A essere preferiti sono gli spumanti che hanno raggiunto nel 2024 il valore all’export di 122 milioni di euro (+47%) e tra questi il Prosecco con 73 milioni in aumento del 43%. La riapertura delle frontiere della Russia potrebbe contribuire a ridurre le tensioni sul piano commerciale provocate dalla minaccia dei dazi statunitensi in una situazione in cui nel primo bimestre del 2025 è stato registrato un nuovo record dell’export agroalimentare nazionale che è cresciuto del 4,9% anche se rimane concentrato soprattutto nell’Uepea per il 55% e negli Stati Uniti per ben il 13%.
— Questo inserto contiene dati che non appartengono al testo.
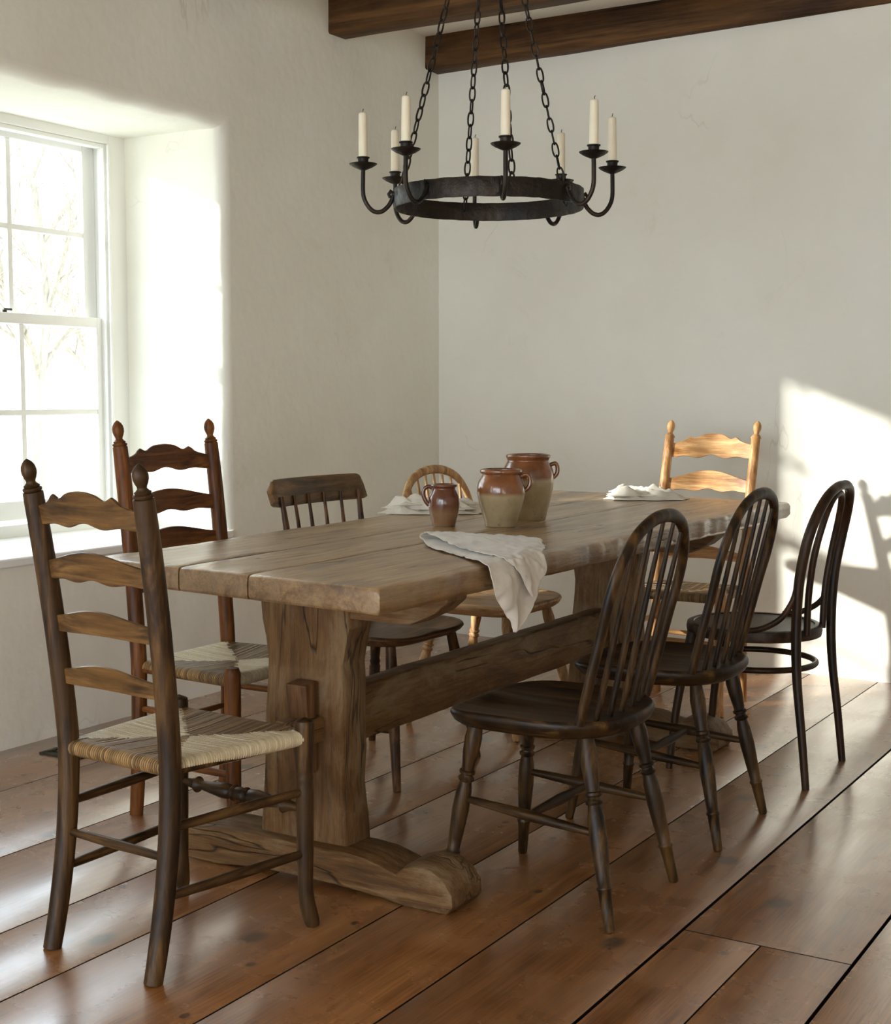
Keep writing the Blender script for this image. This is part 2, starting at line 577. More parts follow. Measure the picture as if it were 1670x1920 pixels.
# ------------------------------------------------------------------ room shell
def window_wall(name, ops, Y0, Y1, M=None):
    H = 2.86
    mb = MB()
    e = 0.045
    def holes(o):
        return (o['y0'] - e, o['y1'] + e, o['z0'], o['z1'] + e)
    ys = [Y0]
    for o in ops:
        a, b, c, d = holes(o)
        ys += [a, b]
    ys.append(Y1)
    def panel(y0, y1, z0, z1):
        z0 = -0.03 if z0 == 0 else z0
        ny = max(1, int((y1 - y0) / 0.12))
        nz = max(1, int((z1 - z0) / 0.12))
        mb.grid([[(WX, y0 + (y1 - y0) * j / ny, z0 + (z1 - z0) * i / nz) for j in range(ny + 1)] for i in range(nz + 1)])
    for i in range(0, len(ys), 2):
        panel(ys[i], ys[i + 1], 0, H)
    for o in ops:
        a, b, c, d = holes(o)
        panel(a, b, d, H)
        panel(a, b, 0, c)
        # rounded, slightly uneven arris round the sides and the head, then the deep reveal
        path = []
        n = 44
        for k in range(n + 1):
            path.append((o['y0'], o['z0'] + (o['z1'] - o['z0']) * k / n, -1, 0 if k < n else 1))
        for k in range(1, n + 1):
            path.append((o['y0'] + (o['y1'] - o['y0']) * k / n, o['z1'], 0 if k < n else 1, 1))
        for k in range(1, n + 1):
            path.append((o['y1'], o['z1'] + (o['z0'] - o['z1']) * k / n, 1, 0))
        rows = []
        for q in range(8):
            th = q / 7 * pi / 2
            rows.append([])
            for (y, z, sy, sz) in path:
                wob = 0.006 * noise.noise(Vector((y * 6, z * 6, 1.3))) * sin(th) if 0 < q else 0.0
                off = e * (1 - sin(th)) + wob * 1.5
                dep = e * (1 - cos(th))
                rows[-1].append((WX - dep, y + sy * off, z + sz * off))
        for xr in (WX - 0.12, WX - 0.25, WX - 0.40, GX - 0.14):
            rows.append([(xr, y, z) for (y, z, sy, sz) in path])
        mb.grid(rows)
    o = mb.build(name, M_WALL, smooth=50)
    if M is not None:
        o.matrix_world = M
    return struct(o)
window_wall('wall_left', [FILL_OPEN_LEFT, WIN], -2.6, 5.81)
window_wall('wall_near', [FILL_OPEN_NEAR], -1.7, 3.575, NEAR_X)

def quad(name, pts, mat, n=1):
    mb = MB()
    i = [mb.vert(p) for p in pts]
    mb.f.append(tuple(i))
    return struct(mb.build(name, mat, smooth=0))

BX0, BY0, BX1 = -3.575, 5.81, 1.7
by = lambda x: 5.81 - 0.052 * (x + 3.575)
quad('wall_back', [(BX0, BY0, -0.04), (BX1, by(BX1), -0.04), (BX1, by(BX1), 2.86), (BX0, BY0, 2.86)], M_WALL)
quad('wall_right', [(1.7, -2.6, -0.04), (1.7, by(1.7), -0.04), (1.7, by(1.7), 2.86), (1.7, -2.6, 2.86)], M_WALL)
quad('ceiling', [(-3.575, -2.6, 2.83), (1.7, -2.6, 2.83), (1.7, 5.85, 2.83), (-3.575, 5.85, 2.83)], M_CEIL)

# floorboards : seams measured along the room
def floor():
    rnd = random.Random(5)
    xs = [-3.60, -3.21, -2.745, -2.35, -2.08, -1.70, -1.415, -1.10, -0.732, -0.36, 0.02, 0.36, 0.74, 1.08, 1.45, 1.72]
    gaps = {-1.10: 0.0036, -0.732: 0.0036}
    mb = MB()
    mb.cur = 0.02
    def board(x0, x1, y0, y1, g0, g1):
        mb.cur = rnd.uniform(0.03, 1.0)
        a, b = x0 + g0, x1 - g1
        w = 0.0
        r = 0.0010
        prof = [(a, -0.02), (a, w - r), (a + r * 0.3, w - r * 0.3), (a + r, w), (b - r, w), (b - r * 0.3, w - r * 0.3), (b, w - r), (b, -0.02)]
        mb.loft([[(x, y, z) for x, z in prof] for y in (y0, y1)])
    for x0, x1 in zip(xs, xs[1:]):
        g0, g1 = gaps.get(x0, 0.0020), gaps.get(x1, 0.0020)
        if abs(x0 + 1.10) < 1e-6:
            board(x0, x1, 2.802, 5.9, g0, g1)
            board(x0, -0.925, -2.62, 2.7975, g0, 0.0016)
            board(-0.925, x1, -2.62, 2.7975, 0.0016, g1)
        else:
            board(x0, x1, -2.62, 5.9, g0, g1)
    o = struct(mb.build('floor', M_FLOOR, smooth=30))
    sub = MB()
    sub.box((-3.6, -2.62, -0.05), (1.72, 5.9, -0.0205))
    sub.build('subfloor', simple('dark_subfloor', (0.02, 0.015, 0.01), 0.9), o)
    return o
floor()

def beam(y0, y1, k):
    mb = MB()
    n = 90
    x0, x1 = WX - 0.02, 1.72
    rings = []
    for i in range(n + 1):
        x = x0 + (x1 - x0) * i / n
        w = lambda s, a=0.006: a * noise.noise(Vector((x * 2.3, s * 3.1 + k * 7, 0.3)))
        r = 0.008
        z0, z1 = 2.680, 2.835
        rings.append([(x, y0 + w(1), z1), (x, y0 + w(2), z0 + r + w(3)), (x, y0 + r * 0.4 + w(2), z0 + r * 0.4 + w(3)), (x, y0 + r + w(2), z0 + w(3)),
                      (x, y1 - r + w(5), z0 + w(4)), (x, y1 - r * 0.4 + w(5), z0 + r * 0.4 + w(4)), (x, y1 + w(5), z0 + r + w(4)), (x, y1 + w(6), z1)])
    mb.loft(rings)
    return struct(mb.build('ceiling_beam', BEAM, smooth=60))
for k, y in enumerate((5.69, 4.92, 4.15, 3.38, 2.61, 1.84, 1.07, 0.30, -0.47, -1.24, -2.01)):
    beam(y, y + (0.12 if k == 0 else 0.13), k)

# ------------------------------------------------------------------ windows (double-hung, six over six)
def window(w, name, M=None):
    root = bpy.data.objects.new(name, None)
    COL.objects.link(root)
    struct(root)
    root.matrix_world = (M or Matrix()) @ Matrix.Translation((GX, w['y0'], w['z0']))
    Wd, Hd = w['y1'] - w['y0'], w['z1'] - w['z0']
    def loc_box(mb, x0, x1, y0, y1, z0, z1):
        mb.box((x0, y0, z0), (x1, y1, z1))
    # y is measured from the near side; far jamb at Wd
    fr = MB()
    c = 0.09
    for (a, b) in ((Wd - c, Wd + 0.02), (-0.02, c)):
        loc_box(fr, -0.13, 0.02, a, b, -0.03, Hd + 0.02)
    loc_box(fr, -0.13, 0.02, c, Wd - c, Hd - 0.035, Hd + 0.02)
    loc_box(fr, -0.13, 0.01, c, Wd - c, -0.03, 0.045)
    for (a, b) in ((Wd - c - 0.02, Wd - c), (c, c + 0.02)):           # stops
        loc_box(fr, -0.025, 0.012, a, b, 0.045, Hd - 0.035)
    loc_box(fr, -0.03, 0.010, c + 0.02, Wd - c - 0.02, Hd - 0.052, Hd - 0.035)
    for (a, b) in ((Wd - c - 0.012, Wd - c), (c, c + 0.012)):           # raised bead on the casing
        loc_box(fr, 0.02, 0.030, a, b, 0.045, Hd - 0.035)
    fro = fr.build('window_frame', M_PAINT, root, bevel=0.003)
    sy0, sy1 = c, Wd - c
    def sash(x, zb, zt, bot, top, st, nm, ins):
        mb = MB()
        t = 0.034
        a, b = sy0 + ins, sy1 - ins
        loc_box(mb, x - t / 2, x + t / 2, a, a + st, zb, zt)
        loc_box(mb, x - t / 2, x + t / 2, b - st, b, zb, zt)
        loc_box(mb, x - t / 2, x + t / 2, a + st, b - st, zb, zb + bot)
        loc_box(mb, x - t / 2, x + t / 2, a + st, b - st, zt - top, zt)
        ga, gb, gz0, gz1 = a + st, b - st, zb + bot, zt - top
        for i in (1, 2):
            y = ga + (gb - ga) * i / 3
            loc_box(mb, x - 0.014, x + 0.014, y - 0.011, y + 0.011, gz0, gz1)
        z = (gz0 + gz1) / 2
        loc_box(mb, x - 0.0135, x + 0.0135, ga, gb, z - 0.011, z + 0.011)
        o = mb.build(nm, M_PAINT, root, bevel=0.003)
        g = MB()
        g.box((x - 0.0016, ga - 0.004, gz0 - 0.004), (x + 0.0016, gb + 0.004, gz1 + 0.004))
        g.build('window_glass', M_GLASS, o, smooth=0)
        return o
    zm = 1.425 - w['z0']
    sash(-0.075, zm, Hd - 0.035, 0.04, 0.033, 0.062, 'upper_sash', 0.004)
    lo = sash(-0.030, 0.06, zm + 0.04, 0.072, 0.04, 0.045, 'lower_sash', 0.004)
    lk = MB()
    yl = (sy0 + sy1) / 2 + 0.12
    lk.turned((-0.03, yl, zm + 0.04), (-0.03, yl, zm + 0.05), [(0, 0.012), (1, 0.010)])
    lk.box((-0.035, yl - 0.004, zm + 0.048), (-0.025, yl + 0.035, zm + 0.056))
    lk.build('sash_lock', simple('dark_sash_lock', (0.08, 0.07, 0.06), 0.4, 0.8), lo, bevel=0.001)
    # sill board sits on the bottom of the opening
    sl = MB()
    sl.box((-0.02, -0.03, -0.03), (WX - GX + 0.012, Wd + 0.03, 0.0))
    so = sl.build('window_sill', M_PAINT, root, bevel=0.006)
    return root
window(WIN, 'window_1')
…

Le prospettive di pace potrebbero dunque favorire un allentamento delle sanzioni nei confronti della Russia da parte dell’Ue che ha presentato, peraltro, una proposta che prevede limitazioni alle importazioni, oltre che su alcuni prodotti agricoli, anche sui fertilizzanti in arrivo dalla Federazione Russa e dalla Repubblica di Bielorussia. Si tratta di un provvedimento che per i fertilizzanti provocherà un ulteriore aumento del prezzo rispetto a quanto già registrato nell’ultimo periodo, considerato che l’Ue è fortemente dipendente dal mercato estero e si rifornisce, tradizionalmente, da un gruppo ridotto di fornitori, tra cui troviamo proprio i due Paesi oggetto del provvedimento.
«Non possiamo accettare – affermano Coldiretti e Filiera Italia – un ulteriore aumento dei costi che vada a penalizzare le nostre imprese rispetto a fattori di produzioni di cui l’Europa ci ha reso dipendenti da paesi terzi». La fine della guerra è certamente la priorità assoluta e secondo il presidente di Coldiretti, Ettore Prandini, «è necessario che nelle trattative di una possibile pace sia posta tra le prime questioni il superamento delle sanzioni alla Russia che per l’Italia hanno provocato la chiusura di un mercato di grande interesse». «Inaccettabile – aggiunge Luigi Scordamaglia ad di Filiera Italia – che ancora una volta a pagare il conto siano gli agricoltori e quindi la filiera agroalimentare europea.
L’aumento dei costi di produzione andrà a colpire principalmente il settore cerealicolo, già in grande difficoltà». A oggi la Russia è il principale esportatore al mondo di urea (il più diffuso fertilizzante azotato), grazie alla sua elevata capacità produttiva derivante dalla disponibilità di materie prime necessarie alla sua produzione e ai minori vincoli ambientali. L’attuale capacità dell’Ue di produrre fertilizzanti non è infatti in grado, a oggi, di coprire la domanda interna.